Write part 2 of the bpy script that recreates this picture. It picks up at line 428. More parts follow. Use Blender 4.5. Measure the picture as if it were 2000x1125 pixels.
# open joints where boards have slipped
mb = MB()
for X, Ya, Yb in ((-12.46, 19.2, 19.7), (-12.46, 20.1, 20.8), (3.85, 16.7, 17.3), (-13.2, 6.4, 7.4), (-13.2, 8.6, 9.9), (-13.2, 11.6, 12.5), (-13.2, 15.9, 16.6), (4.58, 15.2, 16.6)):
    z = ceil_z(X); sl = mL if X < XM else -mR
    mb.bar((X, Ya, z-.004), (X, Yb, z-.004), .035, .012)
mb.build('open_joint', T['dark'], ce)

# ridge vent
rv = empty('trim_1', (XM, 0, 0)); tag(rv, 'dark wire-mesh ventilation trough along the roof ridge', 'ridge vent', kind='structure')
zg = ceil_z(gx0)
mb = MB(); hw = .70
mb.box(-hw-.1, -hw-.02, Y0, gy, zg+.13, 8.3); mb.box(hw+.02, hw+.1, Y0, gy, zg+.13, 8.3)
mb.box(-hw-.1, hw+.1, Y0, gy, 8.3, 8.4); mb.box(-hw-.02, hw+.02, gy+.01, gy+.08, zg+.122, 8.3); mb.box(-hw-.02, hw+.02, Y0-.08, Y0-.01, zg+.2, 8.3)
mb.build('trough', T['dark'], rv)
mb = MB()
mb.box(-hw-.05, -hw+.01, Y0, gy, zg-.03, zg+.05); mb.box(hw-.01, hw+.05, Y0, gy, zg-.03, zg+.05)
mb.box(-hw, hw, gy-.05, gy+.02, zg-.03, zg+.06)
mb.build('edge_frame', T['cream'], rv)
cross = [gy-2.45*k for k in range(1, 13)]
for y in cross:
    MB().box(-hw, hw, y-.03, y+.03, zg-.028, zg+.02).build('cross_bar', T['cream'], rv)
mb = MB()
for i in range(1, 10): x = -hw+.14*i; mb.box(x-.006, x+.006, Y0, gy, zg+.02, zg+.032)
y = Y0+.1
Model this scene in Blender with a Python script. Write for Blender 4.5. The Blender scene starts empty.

- - - - -

## WHAT IS EXPECTED
Each entry above is to be printed again exactly.

## FINISHED EXERCISE
Write part 2 of the bpy script that recreates this picture. It picks up at line 428. More parts follow. Use Blender 4.5. Measure the picture as if it were 2000x1125 pixels.
# open joints where boards have slipped
mb = MB()
for X, Ya, Yb in ((-12.46, 19.2, 19.7), (-12.46, 20.1, 20.8), (3.85, 16.7, 17.3), (-13.2, 6.4, 7.4), (-13.2, 8.6, 9.9), (-13.2, 11.6, 12.5), (-13.2, 15.9, 16.6), (4.58, 15.2, 16.6)):
    z = ceil_z(X); sl = mL if X < XM else -mR
    mb.bar((X, Ya, z-.004), (X, Yb, z-.004), .035, .012)
mb.build('open_joint', T['dark'], ce)

# ridge vent
rv = empty('trim_1', (XM, 0, 0)); tag(rv, 'dark wire-mesh ventilation trough along the roof ridge', 'ridge vent', kind='structure')
zg = ceil_z(gx0)
mb = MB(); hw = .70
mb.box(-hw-.1, -hw-.02, Y0, gy, zg+.13, 8.3); mb.box(hw+.02, hw+.1, Y0, gy, zg+.13, 8.3)
mb.box(-hw-.1, hw+.1, Y0, gy, 8.3, 8.4); mb.box(-hw-.02, hw+.02, gy+.01, gy+.08, zg+.122, 8.3); mb.box(-hw-.02, hw+.02, Y0-.08, Y0-.01, zg+.2, 8.3)
mb.build('trough', T['dark'], rv)
mb = MB()
mb.box(-hw-.05, -hw+.01, Y0, gy, zg-.03, zg+.05); mb.box(hw-.01, hw+.05, Y0, gy, zg-.03, zg+.05)
mb.box(-hw, hw, gy-.05, gy+.02, zg-.03, zg+.06)
mb.build('edge_frame', T['cream'], rv)
cross = [gy-2.45*k for k in range(1, 13)]
for y in cross:
    MB().box(-hw, hw, y-.03, y+.03, zg-.028, zg+.02).build('cross_bar', T['cream'], rv)
mb = MB()
for i in range(1, 10): x = -hw+.14*i; mb.box(x-.006, x+.006, Y0, gy, zg+.02, zg+.032)
y = Y0+.1
Model this scene in Blender with a Python script. Write for Blender 4.5. The Blender scene starts empty.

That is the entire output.